WASHINGTON -- Pressed to estimate the cost of future operations in Iraq, the Pentagon has repeatedly said it's just too hard to do.
Now the ranks of disbelievers are growing -- in Congress and among private defense analysts. Some say the Bush administration's refusal to estimate costs could erode American support for the Iraq campaign, as well as the credibility of the White House and lawmakers.
"It is crucial that we have every bit of information so we can level with the taxpayer," Democratic Rep. David Obey of Wisconsin fumed recently at Defense Secretary Donald H. Rumsfeld.
"The White House plays hide and seek with the costs of the war," said Sen. Robert Byrd, D-W.Va.
The object of their ire is President Bush's proposed defense spending for the budget year beginning Oct. 1 -- a $402 billion request that didn't include money for the major military operations in Iraq and Afghanistan.
And it's not just Democrats who disagree with the administration's approach.
Republican chairmen of the House and Senate budget committees penciled in tens of billions of dollars for the two military campaigns in spending plans they began pushing through Congress this week.

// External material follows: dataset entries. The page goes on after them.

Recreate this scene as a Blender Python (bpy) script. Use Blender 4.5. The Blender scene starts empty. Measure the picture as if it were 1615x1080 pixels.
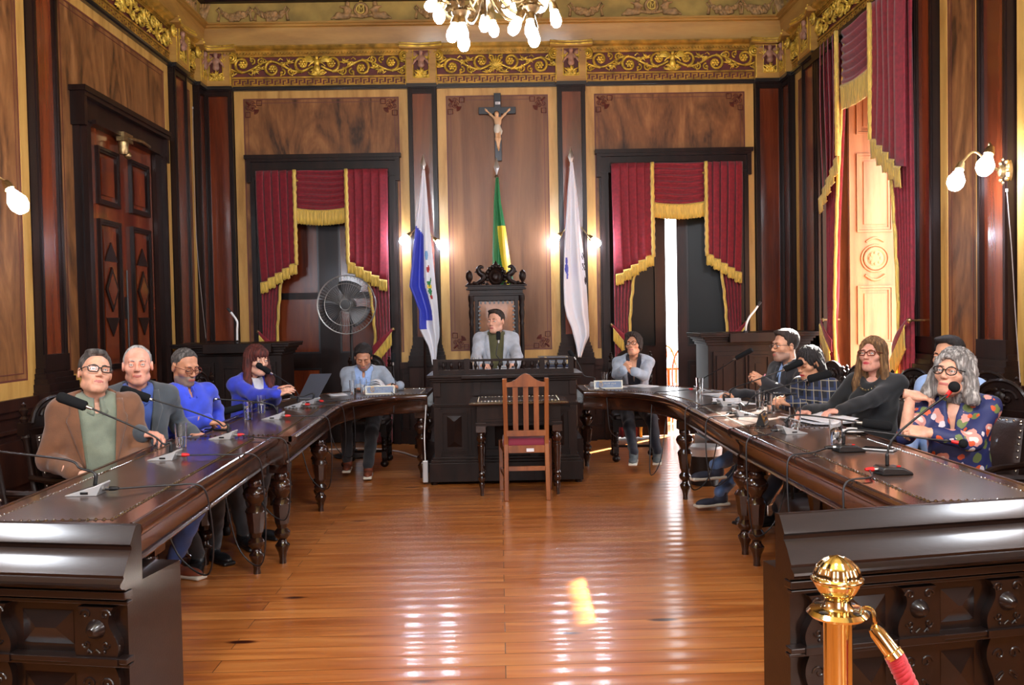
import bpy, bmesh, math, random
import numpy as np
from mathutils import Vector, Matrix, Euler

random.seed(7)
rng = np.random.default_rng(11)
PI = math.pi
SC = bpy.context.scene
COL = SC.collection

# ------------------------------------------------------------------ camera
FPX, EYE = 1400.0, 1.5
def cam_axes(roll=1.1, vx=787.0, vy=500.0):
    r = math.radians(roll)
    d = Vector(((vx-807.5)/FPX, (540-vy)/FPX, 1.0)).normalized()
    z = Vector((-math.sin(r), math.cos(r), 0)); z = (z - d*z.dot(d)).normalized()
    x = d.cross(z); x = -x if x.x < 0 else x
    return x, d, z              # the world axes as the camera sees them (right, up, forward)
AX = cam_axes()
cam = bpy.data.cameras.new('camera'); camo = bpy.data.objects.new('camera', cam); COL.objects.link(camo)
right = Vector([a[0] for a in AX]); up = Vector([a[1] for a in AX]); fwd = Vector([a[2] for a in AX])
m3 = Matrix((right, up, -fwd)).transposed()
camo.matrix_world = Matrix.Translation((0, 0, EYE)) @ m3.to_4x4()
cam.sensor_width = 36.0; cam.lens = FPX/1615*36.0; cam.clip_start = 0.05; cam.clip_end = 200
SC.camera = camo

# ------------------------------------------------------------------ world, sun, daylight portals, exposure
W = bpy.data.worlds.new('world'); SC.world = W; W.use_nodes = True
bg = W.node_tree.nodes['Background']
bg.inputs[0].default_value = (0.93, 0.96, 1.0, 1); bg.inputs[1].default_value = 3.8
sun = bpy.data.lights.new('sun', 'SUN'); sun.energy = 55.0; sun.angle = math.radians(0.9); sun.color = (1.0, 0.94, 0.84)
suno = bpy.data.objects.new('sun', sun); COL.objects.link(suno)
suno.rotation_euler = Vector((-1.9, -2.1, -1.63)).to_track_quat('-Z', 'Y').to_euler()
suno.location = (8, 13, 7)
def portal(loc, rot, sx, sy):
    l = bpy.data.lights.new('portal', 'AREA'); l.shape = 'RECTANGLE'; l.size = sx; l.size_y = sy
    l.cycles.is_portal = True
    o = bpy.data.objects.new('window_portal', l); COL.objects.link(o); o.location = loc; o.rotation_euler = rot
portal((4.25, 8.38, 2.2), (0, PI/2, 0), 4.0, 1.9)          # tall right window (light comes in along -X)
portal((0.0, -2.45, 2.6), (PI/2, 0, 0), 1.3, 3.2)          # unseen window opening, added in the rear wall for fill light
portal((4.25, -0.6, 2.5), (0, PI/2, 0), 3.6, 1.5)          # unseen opening added in the right wall beside the camera, for fill
for lx, ly, lz, le, lr in ((-3.25, 2.1, 2.2, 60, .17), (3.25, 2.2, 2.2, 60, .17)):   # wall sconces of the near bays
    l = bpy.data.lights.new('sconce_lamp', 'POINT'); l.energy = le; l.color = (.86, .92, 1.0); l.shadow_soft_size = lr
    o = bpy.data.objects.new('sconce_lamp', l); COL.objects.link(o); o.location = (lx, ly, lz)
for wx in (-1.3, 1.3):                                     # added overhead fill lamps, out of view and without a fixture
    l = bpy.data.lights.new('fill_lamp', 'POINT'); l.energy = 235; l.color = (.9, .95, 1.0); l.shadow_soft_size = .35
    o = bpy.data.objects.new('fill_lamp', l); COL.objects.link(o); o.location = (wx, 1.2, 3.8)
SC.view_settings.view_transform = 'Standard'; SC.view_settings.look = 'None'
SC.view_settings.exposure = 1.0; SC.view_settings.gamma = 1.0; SC.view_settings.use_curve_mapping = False
SC.cycles.use_denoising = True
SC.cycles.max_bounces = 8; SC.cycles.diffuse_bounces = 4; SC.cycles.glossy_bounces = 4
SC.cycles.transmission_bounces = 8; SC.cycles.transparent_max_bounces = 12
SC.cycles.sample_clamp_indirect = 6.0; SC.cycles.caustics_reflective = False; SC.cycles.caustics_refractive = False

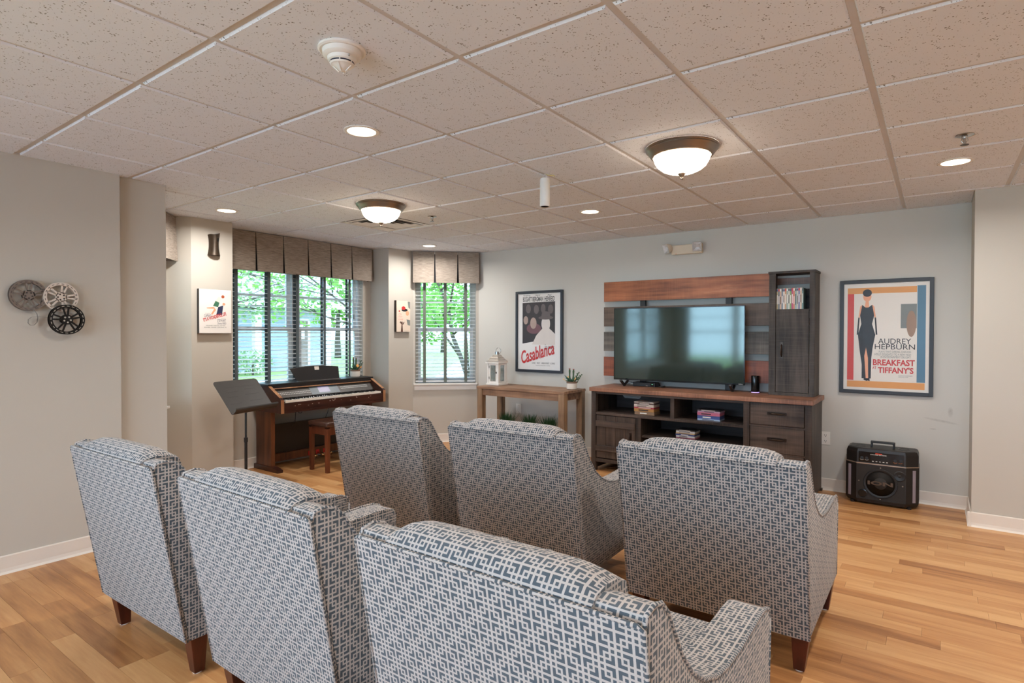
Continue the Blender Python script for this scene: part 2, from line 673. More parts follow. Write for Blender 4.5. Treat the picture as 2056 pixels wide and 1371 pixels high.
def clip_poly(poly, x0, x1, y0, y1):
    def cl(ps, inside, inter):
        out = []
        for k in range(len(ps)):
            a, b = ps[k - 1], ps[k]
            ia, ib = inside(a), inside(b)
            if ib:
                if not ia:
                    out.append(inter(a, b))
                out.append(b)
            elif ia:
                out.append(inter(a, b))
        return out

    def ix(v):
        return lambda a, b: (v, a[1] + (b[1] - a[1]) * (v - a[0]) / (b[0] - a[0]))

    def iy(v):
        return lambda a, b: (a[0] + (b[0] - a[0]) * (v - a[1]) / (b[1] - a[1]), v)
    ps = list(poly)
    for ins, it in ((lambda p: p[0] >= x0, ix(x0)), (lambda p: p[0] <= x1, ix(x1)), (lambda p: p[1] >= y0, iy(y0)), (lambda p: p[1] <= y1, iy(y1))):
        if not ps:
            return []
        ps = cl(ps, ins, it)
    out = []
    for p in ps:
        if not out or (abs(p[0] - out[-1][0]) + abs(p[1] - out[-1][1])) > 1e-5:
            out.append(p)
    if len(out) > 1 and (abs(out[0][0] - out[-1][0]) + abs(out[0][1] - out[-1][1])) < 1e-5:
        out.pop()
    return out


def area(ps):
    return abs(sum(ps[k - 1][0] * ps[k][1] - ps[k][0] * ps[k - 1][1] for k in range(len(ps)))) / 2


def project(x, y, z):
    v = Vector((x, y, z - CAM_Z))
    dz = v.dot(_f)
    if dz < 0.05:
        return None
    return 1028 + FPX * v.dot(_R) / dz, 685.5 - FPX * v.dot(_U) / dz, dz


# ------------------------------------------------------------------ floor: sub floor + strips
floor = box('floor', -5.95, 3.2, -3.7, 6.1, -0.12, -0.010, mat('subfloor_dark', (92, 62, 40), 0.8), kind='structure')
SW = 0.0955
strips = []
rng = random.Random(11)
row = 0
y = -3.5
while y < 5.9:
    x = -5.75 - rng.random() * 0.8
    while x < 3.0:
        ln = rng.choice([0.36, 0.48, 0.62, 0.78, 0.95])
        ps = clip_poly(PLAN, x, x + ln, y, y + SW)
        if len(ps) >= 3 and area(ps) > 1e-3:
            pr = project(x + ln / 2, y + SW / 2, 0)
            scr = 0
            if pr and -150 < pr[0] < 2200 and pr[1] < 1560:
                scr = 1.0 / pr[2] ** 2
                ccx, ccy = x + ln / 2, y + SW / 2
                for chx, chy in ((-2.80, 1.11), (-1.795, 1.116), (-0.80, 1.10), (-2.825, 2.553), (-1.82, 2.58), (-0.795, 2.6)):
                    if abs(ccx - chx) < 0.42 and chy - 0.05 < ccy < chy + 0.75:
                        scr *= 0.05
            strips.append((scr, ps, rng.random()))
        x += ln
    y += SW
strips.sort(key=lambda t: -t[0])
G = 0.0004


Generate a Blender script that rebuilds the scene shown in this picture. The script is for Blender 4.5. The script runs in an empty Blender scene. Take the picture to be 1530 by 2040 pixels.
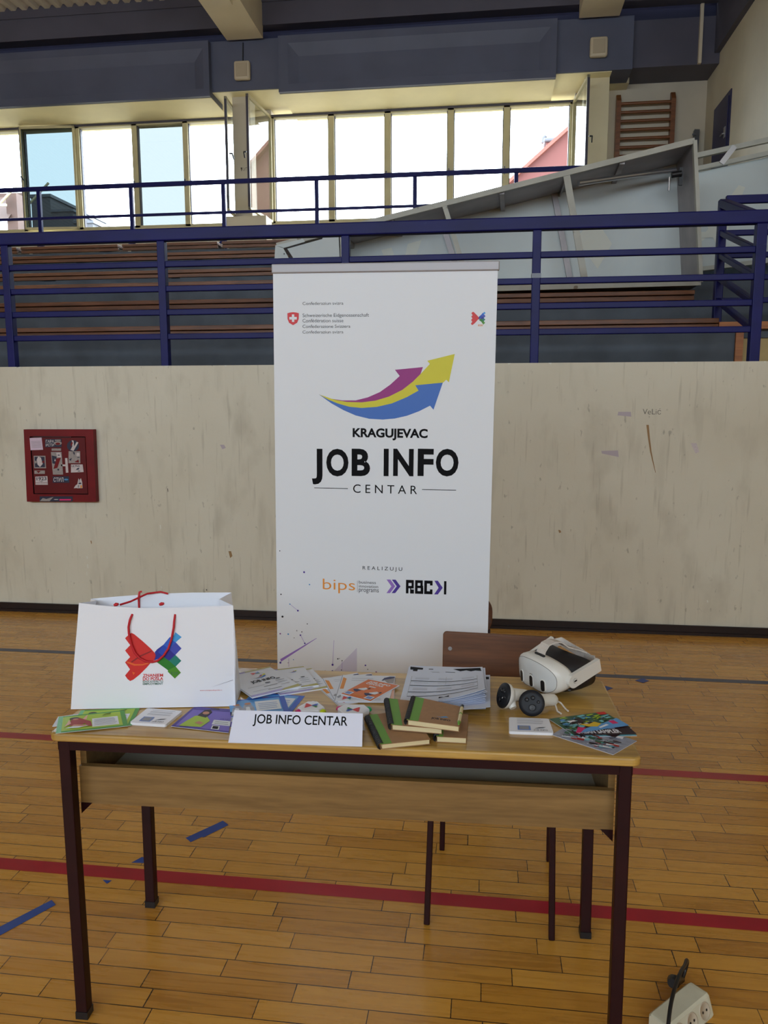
import bpy, bmesh, math, random
from mathutils import Matrix, Vector, Euler

SC = bpy.context.scene
COL = SC.collection
RND = random.Random(7)

# ------------------------------------------------------------ camera, world, light, exposure
CAM_YAW, CAM_PITCH, CAM_ROLL, FOCAL_PX = 7.4, 7.9, -0.05, 1540.0
cd = bpy.data.cameras.new('camera')
cam = bpy.data.objects.new('camera', cd)
COL.objects.link(cam)
cd.sensor_fit = 'VERTICAL'
cd.sensor_height = 32.0
cd.lens = FOCAL_PX / 2040.0 * 32.0
cd.clip_start, cd.clip_end = 0.05, 300
_y, _p, _r = map(math.radians, (CAM_YAW, CAM_PITCH, CAM_ROLL))
_f = Vector((-math.sin(_y) * math.cos(_p), math.cos(_y) * math.cos(_p), -math.sin(_p)))
_rt = Vector((math.cos(_y), math.sin(_y), 0))
_up = _rt.cross(_f)
_r2 = _rt * math.cos(_r) + _up * math.sin(_r)
_u2 = _up * math.cos(_r) - _rt * math.sin(_r)
cam.matrix_world = Matrix(((_r2.x, _u2.x, -_f.x, 0), (_r2.y, _u2.y, -_f.y, 0), (_r2.z, _u2.z, -_f.z, 1.55), (0, 0, 0, 1)))
SC.camera = cam

wd = bpy.data.worlds.new('sky')
SC.world = wd
wd.use_nodes = True
wd.node_tree.nodes['Background'].inputs[0].default_value = (0.76, 0.88, 1.0, 1)
_nt = wd.node_tree                          # hazy sky, brighter on the sun's side (+Y)
_tc = _nt.nodes.new('ShaderNodeTexCoord'); _sx = _nt.nodes.new('ShaderNodeSeparateXYZ')
_mr = _nt.nodes.new('ShaderNodeMapRange')
_mr.inputs['From Min'].default_value, _mr.inputs['From Max'].default_value = -0.5, 0.8
_mr.inputs['To Min'].default_value, _mr.inputs['To Max'].default_value = 6.0, 12.0
_nt.links.new(_tc.outputs['Generated'], _sx.inputs[0]); _nt.links.new(_sx.outputs[1], _mr.inputs['Value'])
_nt.links.new(_mr.outputs[0], _nt.nodes['Background'].inputs[1])

sd = bpy.data.lights.new('sun', 'SUN')
sd.energy = 3.2
sd.angle = 0.01
sd.color = (1.0, 0.93, 0.82)
sun = bpy.data.objects.new('sun', sd)
COL.objects.link(sun)
sun.rotation_euler = Vector((-0.42, -0.55, -0.72)).to_track_quat('-Z', 'Y').to_euler()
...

Asked at a recent congressional hearing why costs for Iraq were not included in the Bush administration's budget, Pentagon comptroller Dov Zakheim replied: "Because we simply cannot predict them."
Yet many contend the administration at least knows that roughly 100,000 soldiers will remain in Iraq for another year, and could have budgeted an estimate or a placeholder request for that.
Private and congressional analysts, in fact, have done a number of studies and projections of possible costs:
Daniel Goure of the conservative Lexington Institute said he expects troop levels to gradually drop over five years to one-half or one-third the present deployment -- meaning 30,000 to 50,000 Americans troops could remain in Iraq through 2009.
The Congressional Budget Office a few months ago estimated the cost to occupy Iraq through 2013 at up to $200 billion, depending on troops levels.
Casualties could rise to at least 1,000, said a recent report by Anthony Cordesman of the Center for Strategic and International Studies, a frequent Pentagon adviser. "One thousand or more dead in Iraq is hardly Vietnam," Cordesman said. "But it must be justified and explained, and explained honestly."
The Council on Foreign Relations, citing polls that show American support for the mission slipping, urged leaders of both parties this week to publicly commit to a multibillion dollar program over at least the next several years, outlining "the magnitude of resources that will be necessary, even if they cannot identify all of the specific requirements."
White House budget chief Joshua Bolten acknowledged in a briefing with reporters last month that the military will need money over and above the defense request -- up to $50 billion the administration will seek in a so-called emergency supplemental budget for Iraq and Afghanistan. It used a similar supplemental last fall to ask for $87 billion for Afghanistan and Iraq
But administration officials don't plan to ask for that supplemental, or specify what it might include, until sometime after Jan. 1, 2005 -- about two months after November's presidential election.
Had Bush included it in the budget proposal sent to Congress in February, the government's surging deficit problem would have looked even worse.
Zakheim denied last month that the administration was waiting until January so Iraqi expenses wouldn't figure into Bush's re-election bid.
That hasn't convinced everyone.
"The American people are entitled to know before the election, not after the election, at least the estimated costs ... in dollars ... lives ... length of the occupation," said Byrd.
Most of the Capitol Hill arguments have centered on whether war spending should be requested in the regular budget being discussed now or in the supplemental to come later. But Byrd, among others, notes that the government has not made public estimates of non-monetary costs, either.
The Pentagon's refusal to estimate costs is the same stance it took before the war.
For months leading up to the invasion, officials said they couldn't estimate because they didn't know how long it would take to fight the war.
Within days after it started, however, the Pentagon sent Congress a request for $63 billion.
"So you know they had it in their back pockets," all along, said Cindy Williams, a former congressional budget officer now with the MIT security studies program. "They were just not wanting to disclose to the American people on the eve of the war how much it was going to cost."
Rumsfeld said at a recent hearing that he can't now estimate Iraq and Afghanistan needs for the budget year starting in October because there are so many uncertainties.
Those include how violent Iraq will be then, the number of troops that will be required, whether allies might contribute forces and whether a new Iraqi government will let the U.S. military stay.